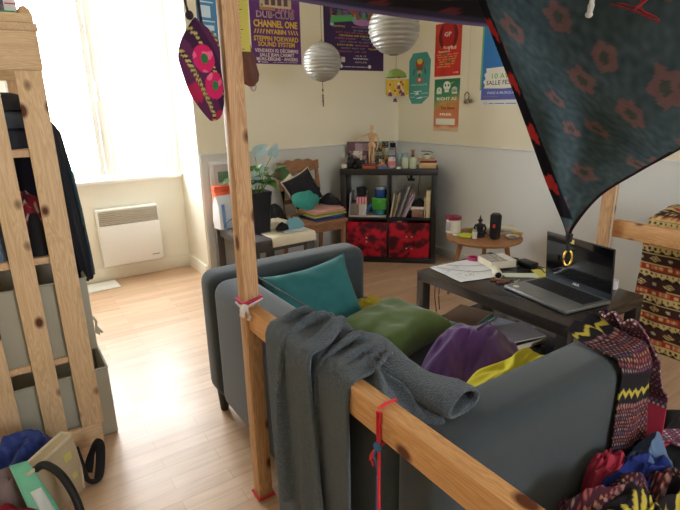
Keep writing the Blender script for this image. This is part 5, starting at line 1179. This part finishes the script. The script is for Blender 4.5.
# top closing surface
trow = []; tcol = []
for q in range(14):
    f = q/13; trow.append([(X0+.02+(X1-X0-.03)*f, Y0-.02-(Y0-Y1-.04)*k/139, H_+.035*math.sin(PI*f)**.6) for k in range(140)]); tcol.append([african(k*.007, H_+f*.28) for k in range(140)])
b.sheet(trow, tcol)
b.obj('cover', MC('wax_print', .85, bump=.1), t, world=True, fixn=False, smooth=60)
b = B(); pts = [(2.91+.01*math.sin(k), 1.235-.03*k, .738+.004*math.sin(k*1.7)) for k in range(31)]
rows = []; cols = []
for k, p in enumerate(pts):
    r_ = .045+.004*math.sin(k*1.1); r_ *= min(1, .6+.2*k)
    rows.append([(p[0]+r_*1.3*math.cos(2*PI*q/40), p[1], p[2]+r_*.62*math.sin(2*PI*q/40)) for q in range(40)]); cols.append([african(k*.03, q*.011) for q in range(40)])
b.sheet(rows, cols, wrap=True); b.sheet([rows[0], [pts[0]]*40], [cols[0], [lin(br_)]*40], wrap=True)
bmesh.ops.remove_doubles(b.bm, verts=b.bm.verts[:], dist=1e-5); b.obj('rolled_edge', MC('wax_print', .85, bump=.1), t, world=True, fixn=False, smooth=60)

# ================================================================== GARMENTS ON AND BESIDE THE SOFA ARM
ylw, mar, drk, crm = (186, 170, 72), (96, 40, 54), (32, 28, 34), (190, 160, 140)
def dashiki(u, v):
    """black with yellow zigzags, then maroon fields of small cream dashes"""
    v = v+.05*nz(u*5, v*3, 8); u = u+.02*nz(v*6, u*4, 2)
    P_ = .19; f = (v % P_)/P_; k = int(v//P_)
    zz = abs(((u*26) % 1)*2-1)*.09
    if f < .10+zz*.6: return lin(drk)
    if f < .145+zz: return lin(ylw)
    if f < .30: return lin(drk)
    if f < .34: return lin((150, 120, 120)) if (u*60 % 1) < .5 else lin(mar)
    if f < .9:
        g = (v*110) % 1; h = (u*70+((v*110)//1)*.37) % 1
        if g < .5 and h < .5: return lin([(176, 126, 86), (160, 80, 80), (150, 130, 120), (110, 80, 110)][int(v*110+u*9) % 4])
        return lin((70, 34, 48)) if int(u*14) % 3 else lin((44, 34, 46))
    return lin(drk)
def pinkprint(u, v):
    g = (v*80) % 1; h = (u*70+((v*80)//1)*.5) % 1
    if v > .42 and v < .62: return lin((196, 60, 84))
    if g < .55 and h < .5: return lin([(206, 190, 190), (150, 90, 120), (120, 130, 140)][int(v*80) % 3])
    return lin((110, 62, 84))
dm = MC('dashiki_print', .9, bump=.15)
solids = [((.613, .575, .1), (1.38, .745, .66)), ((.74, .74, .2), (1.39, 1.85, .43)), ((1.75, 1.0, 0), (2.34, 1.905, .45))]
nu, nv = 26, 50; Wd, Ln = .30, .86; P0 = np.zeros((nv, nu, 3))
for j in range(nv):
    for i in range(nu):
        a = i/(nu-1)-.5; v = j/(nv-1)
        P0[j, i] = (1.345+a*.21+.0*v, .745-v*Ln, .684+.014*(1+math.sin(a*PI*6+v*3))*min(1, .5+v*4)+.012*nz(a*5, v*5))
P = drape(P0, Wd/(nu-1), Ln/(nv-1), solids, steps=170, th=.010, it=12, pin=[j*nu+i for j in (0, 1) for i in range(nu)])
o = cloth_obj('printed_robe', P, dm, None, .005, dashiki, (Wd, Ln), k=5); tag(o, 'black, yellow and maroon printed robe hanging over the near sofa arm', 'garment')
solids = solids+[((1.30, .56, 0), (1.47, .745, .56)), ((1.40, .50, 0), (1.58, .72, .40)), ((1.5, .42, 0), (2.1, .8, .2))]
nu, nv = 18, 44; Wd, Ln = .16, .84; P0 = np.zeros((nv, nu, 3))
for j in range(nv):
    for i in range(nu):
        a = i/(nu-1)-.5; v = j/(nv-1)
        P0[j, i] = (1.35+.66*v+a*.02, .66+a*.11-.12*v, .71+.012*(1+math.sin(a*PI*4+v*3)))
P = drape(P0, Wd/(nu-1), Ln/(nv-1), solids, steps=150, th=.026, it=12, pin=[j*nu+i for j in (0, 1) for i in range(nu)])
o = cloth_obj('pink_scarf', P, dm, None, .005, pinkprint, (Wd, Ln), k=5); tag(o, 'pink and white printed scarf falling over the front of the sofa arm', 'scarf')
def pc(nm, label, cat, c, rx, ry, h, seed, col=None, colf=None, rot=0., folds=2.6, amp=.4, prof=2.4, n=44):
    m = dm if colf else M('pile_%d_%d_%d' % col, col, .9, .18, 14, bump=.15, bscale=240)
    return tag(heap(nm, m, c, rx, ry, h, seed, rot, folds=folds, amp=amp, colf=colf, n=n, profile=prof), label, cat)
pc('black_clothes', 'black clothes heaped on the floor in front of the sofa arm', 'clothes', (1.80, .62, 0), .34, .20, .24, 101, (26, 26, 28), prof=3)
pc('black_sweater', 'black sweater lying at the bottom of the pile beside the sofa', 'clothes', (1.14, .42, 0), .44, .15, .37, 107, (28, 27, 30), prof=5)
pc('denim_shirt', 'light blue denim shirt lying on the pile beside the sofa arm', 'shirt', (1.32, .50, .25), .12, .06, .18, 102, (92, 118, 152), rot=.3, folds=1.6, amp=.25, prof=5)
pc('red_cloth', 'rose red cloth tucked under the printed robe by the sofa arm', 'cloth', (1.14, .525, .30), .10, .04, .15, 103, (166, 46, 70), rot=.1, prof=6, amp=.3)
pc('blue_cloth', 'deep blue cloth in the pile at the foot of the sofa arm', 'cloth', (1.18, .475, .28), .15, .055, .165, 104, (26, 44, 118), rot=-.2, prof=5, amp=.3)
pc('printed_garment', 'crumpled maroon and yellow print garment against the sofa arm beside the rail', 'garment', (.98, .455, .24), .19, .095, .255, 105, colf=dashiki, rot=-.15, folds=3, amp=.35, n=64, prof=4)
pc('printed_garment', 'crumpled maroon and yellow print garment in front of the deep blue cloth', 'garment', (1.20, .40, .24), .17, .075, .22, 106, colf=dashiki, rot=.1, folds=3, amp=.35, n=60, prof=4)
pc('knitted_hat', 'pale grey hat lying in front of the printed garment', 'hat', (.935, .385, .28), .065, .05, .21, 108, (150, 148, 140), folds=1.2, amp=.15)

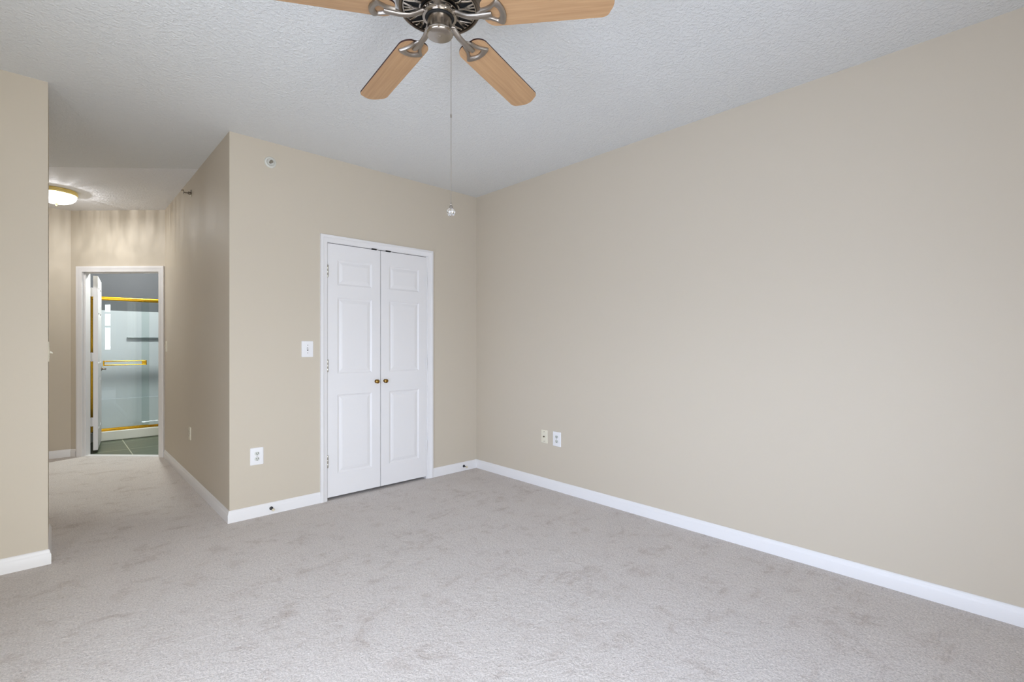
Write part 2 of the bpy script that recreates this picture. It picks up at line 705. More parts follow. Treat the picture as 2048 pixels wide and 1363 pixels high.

-=-=-=-=-

● Task details
Copy out the records above in full, exactly as written, but not the pictures.

● Final answer
Keep writing the Blender script for this image. This is part 5, starting at line 1179. This part finishes the script. The script is for Blender 4.5.
# top closing surface
trow = []; tcol = []
for q in range(14):
    f = q/13; trow.append([(X0+.02+(X1-X0-.03)*f, Y0-.02-(Y0-Y1-.04)*k/139, H_+.035*math.sin(PI*f)**.6) for k in range(140)]); tcol.append([african(k*.007, H_+f*.28) for k in range(140)])
b.sheet(trow, tcol)
b.obj('cover', MC('wax_print', .85, bump=.1), t, world=True, fixn=False, smooth=60)
b = B(); pts = [(2.91+.01*math.sin(k), 1.235-.03*k, .738+.004*math.sin(k*1.7)) for k in range(31)]
rows = []; cols = []
for k, p in enumerate(pts):
    r_ = .045+.004*math.sin(k*1.1); r_ *= min(1, .6+.2*k)
    rows.append([(p[0]+r_*1.3*math.cos(2*PI*q/40), p[1], p[2]+r_*.62*math.sin(2*PI*q/40)) for q in range(40)]); cols.append([african(k*.03, q*.011) for q in range(40)])
b.sheet(rows, cols, wrap=True); b.sheet([rows[0], [pts[0]]*40], [cols[0], [lin(br_)]*40], wrap=True)
bmesh.ops.remove_doubles(b.bm, verts=b.bm.verts[:], dist=1e-5); b.obj('rolled_edge', MC('wax_print', .85, bump=.1), t, world=True, fixn=False, smooth=60)

# ================================================================== GARMENTS ON AND BESIDE THE SOFA ARM
ylw, mar, drk, crm = (186, 170, 72), (96, 40, 54), (32, 28, 34), (190, 160, 140)
def dashiki(u, v):
    """black with yellow zigzags, then maroon fields of small cream dashes"""
    v = v+.05*nz(u*5, v*3, 8); u = u+.02*nz(v*6, u*4, 2)
    P_ = .19; f = (v % P_)/P_; k = int(v//P_)
    zz = abs(((u*26) % 1)*2-1)*.09
    if f < .10+zz*.6: return lin(drk)
    if f < .145+zz: return lin(ylw)
    if f < .30: return lin(drk)
    if f < .34: return lin((150, 120, 120)) if (u*60 % 1) < .5 else lin(mar)
    if f < .9:
        g = (v*110) % 1; h = (u*70+((v*110)//1)*.37) % 1
        if g < .5 and h < .5: return lin([(176, 126, 86), (160, 80, 80), (150, 130, 120), (110, 80, 110)][int(v*110+u*9) % 4])
        return lin((70, 34, 48)) if int(u*14) % 3 else lin((44, 34, 46))
    return lin(drk)
def pinkprint(u, v):
    g = (v*80) % 1; h = (u*70+((v*80)//1)*.5) % 1
    if v > .42 and v < .62: return lin((196, 60, 84))
    if g < .55 and h < .5: return lin([(206, 190, 190), (150, 90, 120), (120, 130, 140)][int(v*80) % 3])
    return lin((110, 62, 84))
dm = MC('dashiki_print', .9, bump=.15)
solids = [((.613, .575, .1), (1.38, .745, .66)), ((.74, .74, .2), (1.39, 1.85, .43)), ((1.75, 1.0, 0), (2.34, 1.905, .45))]
nu, nv = 26, 50; Wd, Ln = .30, .86; P0 = np.zeros((nv, nu, 3))
for j in range(nv):
    for i in range(nu):
        a = i/(nu-1)-.5; v = j/(nv-1)
        P0[j, i] = (1.345+a*.21+.0*v, .745-v*Ln, .684+.014*(1+math.sin(a*PI*6+v*3))*min(1, .5+v*4)+.012*nz(a*5, v*5))
P = drape(P0, Wd/(nu-1), Ln/(nv-1), solids, steps=170, th=.010, it=12, pin=[j*nu+i for j in (0, 1) for i in range(nu)])
o = cloth_obj('printed_robe', P, dm, None, .005, dashiki, (Wd, Ln), k=5); tag(o, 'black, yellow and maroon printed robe hanging over the near sofa arm', 'garment')
solids = solids+[((1.30, .56, 0), (1.47, .745, .56)), ((1.40, .50, 0), (1.58, .72, .40)), ((1.5, .42, 0), (2.1, .8, .2))]
nu, nv = 18, 44; Wd, Ln = .16, .84; P0 = np.zeros((nv, nu, 3))
for j in range(nv):
    for i in range(nu):
        a = i/(nu-1)-.5; v = j/(nv-1)
        P0[j, i] = (1.35+.66*v+a*.02, .66+a*.11-.12*v, .71+.012*(1+math.sin(a*PI*4+v*3)))
P = drape(P0, Wd/(nu-1), Ln/(nv-1), solids, steps=150, th=.026, it=12, pin=[j*nu+i for j in (0, 1) for i in range(nu)])
o = cloth_obj('pink_scarf', P, dm, None, .005, pinkprint, (Wd, Ln), k=5); tag(o, 'pink and white printed scarf falling over the front of the sofa arm', 'scarf')
def pc(nm, label, cat, c, rx, ry, h, seed, col=None, colf=None, rot=0., folds=2.6, amp=.4, prof=2.4, n=44):
    m = dm if colf else M('pile_%d_%d_%d' % col, col, .9, .18, 14, bump=.15, bscale=240)
    return tag(heap(nm, m, c, rx, ry, h, seed, rot, folds=folds, amp=amp, colf=colf, n=n, profile=prof), label, cat)
pc('black_clothes', 'black clothes heaped on the floor in front of the sofa arm', 'clothes', (1.80, .62, 0), .34, .20, .24, 101, (26, 26, 28), prof=3)
pc('black_sweater', 'black sweater lying at the bottom of the pile beside the sofa', 'clothes', (1.14, .42, 0), .44, .15, .37, 107, (28, 27, 30), prof=5)
pc('denim_shirt', 'light blue denim shirt lying on the pile beside the sofa arm', 'shirt', (1.32, .50, .25), .12, .06, .18, 102, (92, 118, 152), rot=.3, folds=1.6, amp=.25, prof=5)
pc('red_cloth', 'rose red cloth tucked under the printed robe by the sofa arm', 'cloth', (1.14, .525, .30), .10, .04, .15, 103, (166, 46, 70), rot=.1, prof=6, amp=.3)
pc('blue_cloth', 'deep blue cloth in the pile at the foot of the sofa arm', 'cloth', (1.18, .475, .28), .15, .055, .165, 104, (26, 44, 118), rot=-.2, prof=5, amp=.3)
pc('printed_garment', 'crumpled maroon and yellow print garment against the sofa arm beside the rail', 'garment', (.98, .455, .24), .19, .095, .255, 105, colf=dashiki, rot=-.15, folds=3, amp=.35, n=64, prof=4)
pc('printed_garment', 'crumpled maroon and yellow print garment in front of the deep blue cloth', 'garment', (1.20, .40, .24), .17, .075, .22, 106, colf=dashiki, rot=.1, folds=3, amp=.35, n=60, prof=4)
pc('knitted_hat', 'pale grey hat lying in front of the printed garment', 'hat', (.935, .385, .28), .065, .05, .21, 108, (150, 148, 140), folds=1.2, amp=.15)

Write part 2 of the bpy script that recreates this picture. It picks up at line 705. More parts follow. Treat the picture as 2048 pixels wide and 1363 pixels high.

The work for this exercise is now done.